Empat Jurus BI Menjaga Atabilitas Rupiah: Bagaimana dengan Utang Negara?
Rapat Federal Open Market Committee (FOMC), Rabu (3/5) memutuskan suku bunga Amerika Serikat (AS) dipertahankan di level 1,5%-1,75%
TRIBUNMANADO.CO.ID MAKASSAR - Rapat Federal Open Market Committee (FOMC), Rabu (3/5) memutuskan suku bunga Amerika Serikat (AS) dipertahankan di level 1,5%-1,75%. Sebelumnya, The Fed menaikkan suku bunga pada Maret 2018
Meski saat ini suku bunga AS masih belum naik, Bank Indonesia (BI) tetap waspada dengan mengkalkulasi kemungkinan kenaikan suku bunga AS dua kali hingga tiga kali lagi di tahun ini.
BI butuh peran masyarakat untuk turut jaga kepercayaan pasar terhadap rupiah
Menyikapi rencana kenaikan suku bunga AS, di tahun ini BI menyiapkan empat kebijakan guna menstabilkan nilai tukar rupiah terhadap sentimen kenaikan suku bunga negeri paman sam tersebut.
Dody Budi Waluyo Deputi Gubernur Bank Indonesia mengatakan keempat kebijakan tersebut adalah, pertama BI akan senantiasa berada di pasar untuk memastikan tersedianya likuiditas dalam jumlah yang memadai baik valas maupun rupiah.
"Dalam menjaga likuiditas kita akan terus berkoordinasi dengan pemerintah untuk menjaga dan menyarankan untuk lindung nilai tetap dilakukan kepada beberapa perusahaan terutama BUMN," kata Dody dalam acara Laporan Perekonomian Indonesia 2017 di Makassar, Rabu (3/5).
Kedua, BI akan memantau dengan seksama perkembangan perekonomian global dan dampaknya terhadap perekonomian domestik.
Ketiga, BI akan mempersiapkan dua line of defense bersama dengan institusi eksternal. "Kita akan terus perkuat sumber pendanaan dan cadangan devisa," kata Dody.
Keempat, apabila tekanan terhadap nilai tukar terus berlanjut serta berpotensi mengganggu stabilitas perekonomian, BI tidak menutup kemungkinan untuk menaikkan suku bunga.
Pada dasarnya Dody melihat secara fundamental ekonomi Indonesia kuat dan rupiah harusnya bisa menguat.

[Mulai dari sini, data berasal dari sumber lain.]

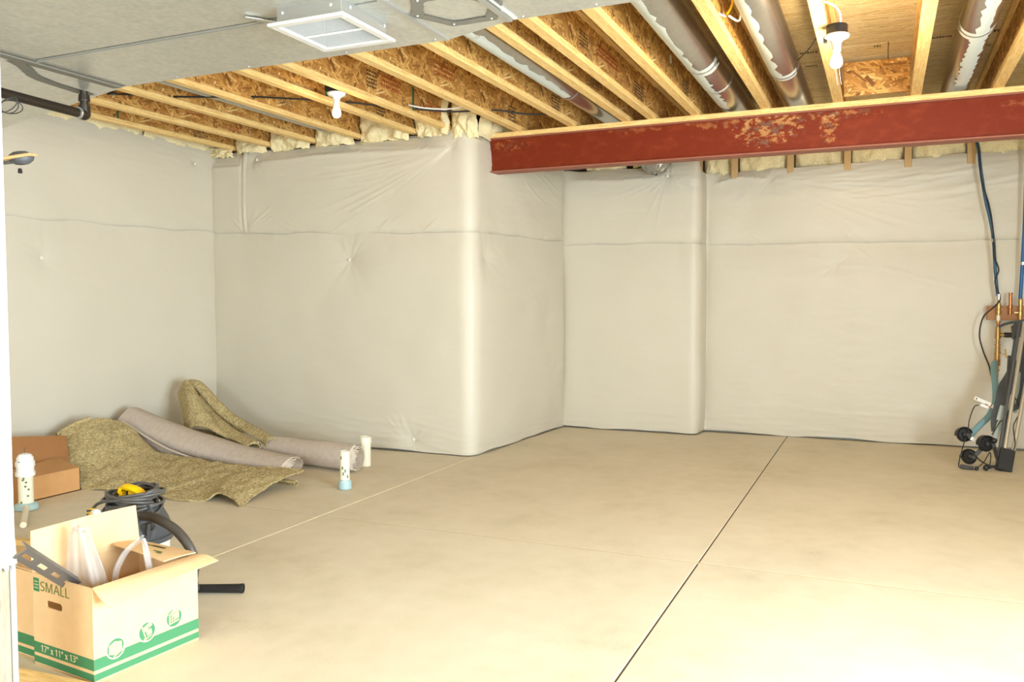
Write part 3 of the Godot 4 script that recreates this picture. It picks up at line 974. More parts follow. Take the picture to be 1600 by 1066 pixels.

Sentimen eksternal saat ini terlampau kuat mempengaruhi domestik. Di lain sisi Dody menyadari dari domestik pun juga bukan berarti tidak memiliki masalah.
"Saat ini kita masih terus lakukan perbaikan dengan reformasi struktural, peningkatan ekspor melalui perkembangan manufaktur, pendalaman pasar valas masih tengah berjalan," kata Dody.

Efek negatif S&P tak naikkan peringkat utang RI
Lembaga pemeringkat internasional Standard and Poors (S&P) yang mempertahankan peringkat investasi Indonesia di bawah layak investasi dengan prospek positif dapat memberikan dampak negatif.
Ekonom Kenta Institute Eric Sugandi dipertahankannya peringkat tersebut bisa menimbulkan dampak negatif terhadap penerbitan surat utang pemerintah.
Lebih lanjut menurutnya, peringkat tersebut bisa membuat harga surat utang pemerintah lebih rendah dan imbal hasil (yield) meningkat.
Tak hanya itu, ia juga mengatakan bahwa peringkat tersebut bisa menyebabkan arus modal asing tetap akan masuk walaupun tidak deras karena tidak adanya sentimen positif bagi pasar.
Ujungnya, dalam jangka pendek nilai tukar rupiah terhadap dollar Amerika Serikat (AS) bisa tertekan.